Kremlinology is making a comeback. At this hour, the car bomb assassination of Daria Dugina remains mysterious, which was probably the entire point of doing it this way.
Like the apartment complex bombings which Vladimir Putin’s FSB carried out as a “false flag” provocation to excuse the destruction of Grozny, Yevgeny Prigozhin, “Putin’s Chef,” may be clearing a path to power by stoking the domestic chaos. Russia watchers seem to think he is the most likely suspect, but who knows.
Contrary to his own press, Alexander Dugin was not held in high regard at the Kremlin in recent years, whereas his daughter was a power player in her own right.
The bombing does nothing to advance Ukrainian interests, whatever Moscow says about vengeance. Dugina was outspoken in her support of Putin’s invasion, yes, but this also describes many other Russians with even larger public platforms. Killing her did not remove an obstacle to war or peace or profit for Ukraine.
Instead, her death has struck fear into the oligarch class of Russia at the very moment when the war is turning decisively against the Russian military. Her death is a terrorist act within a terrorist state that is currently losing a war of terror.



Underlining this point, Ukraine has intensified their campaign of deep strikes on every front during the last five days.
This morning, an air sortie reportedly hit a Russian convoy of trucks crossing a hastily-repaired Antonivksy Bridge, producing secondary explosions and causing a part of the span to collapse. Clearly, Ukraine enjoys total surveillance of Russian logistical corridors, as they keep doing this over and over again to demonstrate their power over the army on the right bank of the Dnipro.
Ammo dumps, headquarters, radars and anti-aircraft weapons are all getting picked off throughout Kherson Oblast. In the east, Russian advances near Bakhmut have been stalled for three days after HIMARS strikes on their headquarters and logistics. The proverbial tide has turned — and now the war is coming back to Russia.
That is the probable meaning of Dugina’s death. To use academic language, it is the most parsimonious explanation for the timing of her assassination.
Using an $8,000 drone purchased on Alibaba.com repurposed as a V-1 bomb, Ukraine struck the Russian Navy headquarters at Sevastopol two days ago. Damage was not extensive. However, the outflow of Russian tourists fleeing Crimea increased.
Similarly, fires at a munitions depot and an air field in Russian Belgorod Oblast had tens of thousands of people evacuating. We might think of these refugees as individual particles of anxiety being carried back into Russia by the rebounding wave of Putin’s war.
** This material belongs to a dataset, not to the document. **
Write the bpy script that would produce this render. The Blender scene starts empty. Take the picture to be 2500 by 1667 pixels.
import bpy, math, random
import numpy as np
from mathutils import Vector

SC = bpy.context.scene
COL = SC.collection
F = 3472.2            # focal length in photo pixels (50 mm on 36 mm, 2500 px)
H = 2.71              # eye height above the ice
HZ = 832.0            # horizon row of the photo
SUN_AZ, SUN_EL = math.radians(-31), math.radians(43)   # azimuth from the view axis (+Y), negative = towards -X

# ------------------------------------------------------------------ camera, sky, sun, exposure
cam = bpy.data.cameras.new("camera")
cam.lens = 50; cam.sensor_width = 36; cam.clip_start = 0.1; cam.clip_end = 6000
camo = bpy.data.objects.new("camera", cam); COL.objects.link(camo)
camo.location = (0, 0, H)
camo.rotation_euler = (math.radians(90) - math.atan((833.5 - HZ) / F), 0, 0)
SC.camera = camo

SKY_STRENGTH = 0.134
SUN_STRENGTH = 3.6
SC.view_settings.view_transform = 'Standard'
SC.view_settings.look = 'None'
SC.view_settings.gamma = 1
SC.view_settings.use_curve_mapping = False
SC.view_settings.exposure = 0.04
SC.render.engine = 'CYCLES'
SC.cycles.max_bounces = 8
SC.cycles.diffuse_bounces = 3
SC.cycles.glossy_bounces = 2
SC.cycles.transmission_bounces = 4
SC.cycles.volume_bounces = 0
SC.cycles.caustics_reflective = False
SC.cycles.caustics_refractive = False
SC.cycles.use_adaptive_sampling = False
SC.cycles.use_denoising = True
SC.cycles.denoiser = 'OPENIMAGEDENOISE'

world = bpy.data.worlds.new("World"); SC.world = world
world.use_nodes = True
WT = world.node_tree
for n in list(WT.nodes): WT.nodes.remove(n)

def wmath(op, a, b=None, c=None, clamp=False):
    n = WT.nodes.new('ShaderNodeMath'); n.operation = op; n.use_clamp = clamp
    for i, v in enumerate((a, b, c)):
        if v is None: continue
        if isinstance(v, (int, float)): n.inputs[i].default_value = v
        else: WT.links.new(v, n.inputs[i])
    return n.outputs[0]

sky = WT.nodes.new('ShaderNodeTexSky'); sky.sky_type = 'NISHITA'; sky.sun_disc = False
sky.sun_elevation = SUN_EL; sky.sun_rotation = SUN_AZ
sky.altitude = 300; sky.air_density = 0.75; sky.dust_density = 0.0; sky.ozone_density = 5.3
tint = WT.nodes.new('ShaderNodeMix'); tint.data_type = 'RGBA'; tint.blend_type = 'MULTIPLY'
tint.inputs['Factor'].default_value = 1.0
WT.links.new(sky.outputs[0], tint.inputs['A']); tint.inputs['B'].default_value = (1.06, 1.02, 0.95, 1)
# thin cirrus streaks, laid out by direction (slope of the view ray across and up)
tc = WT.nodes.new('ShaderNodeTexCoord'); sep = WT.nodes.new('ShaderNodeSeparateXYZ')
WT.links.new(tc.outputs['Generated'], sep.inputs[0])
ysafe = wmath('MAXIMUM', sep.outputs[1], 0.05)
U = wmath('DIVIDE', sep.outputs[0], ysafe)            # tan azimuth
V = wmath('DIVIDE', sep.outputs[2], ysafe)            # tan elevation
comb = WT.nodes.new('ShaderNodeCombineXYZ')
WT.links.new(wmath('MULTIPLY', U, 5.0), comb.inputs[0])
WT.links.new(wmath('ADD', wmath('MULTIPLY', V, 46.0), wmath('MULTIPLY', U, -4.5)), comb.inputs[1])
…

Many of these targets, such as the Saki air base, have managed to burn and explode without the mode of intervention being clear. Speculation abounds. Did a Russian flick his cigarette butt into the grass? Or did a Ukrainian operative use a small drone to drop a self-consuming incendiary device upwind of the target?
Again, the mystery is the point. Half of the combat air power of the Black Sea Fleet is gone, they don’t know how it happened, an Alibaba drone might strike at any moment, and their surface ships are cowering in the Sea of Azov. This is the terror of war rebounding on Russia.
Ukraine’s “thornbush” strategy is blooming again. The Black Sea Fleet is discredited as a fighting force. While they will still lash out against Ukraine in the usual, useless manner with cruise missiles, Black Sea grain and fertilizer markets are beginning to stabilize as the Russian threat of seaborne attack in the Gulf of Odessa evaporates.
Crimea is supremely vulnerable to land blockade — Ukraine only has to reach the Dnipro to threaten Russia’s “land bridge” to the peninsula — and the Kerch Strait bridge is already closed to traffic, ready to be shut down again any time Russians try to use it.
August is hot. November is not. What percentage of Russians deployed in Kherson today have been issued cold weather uniforms is anybody’s guess. Ukrainians will surely prohibit any further deliveries of such items in bulk. No shortage of such needful things such as, say, winter gloves exists on the Ukrainian side.
It’s only a matter of time before that matters.
Putin knows how bad things are. Prigozhin knows how bad things are. The Russians in Kherson Oblast know how bad things are. Everyone in Russia knows how bad things are by now, but no one is allowed to speak their terror. Whoever killed Darya Dugina was speaking without words. Their message was that no matter how bad things get now, everyone must stay in line.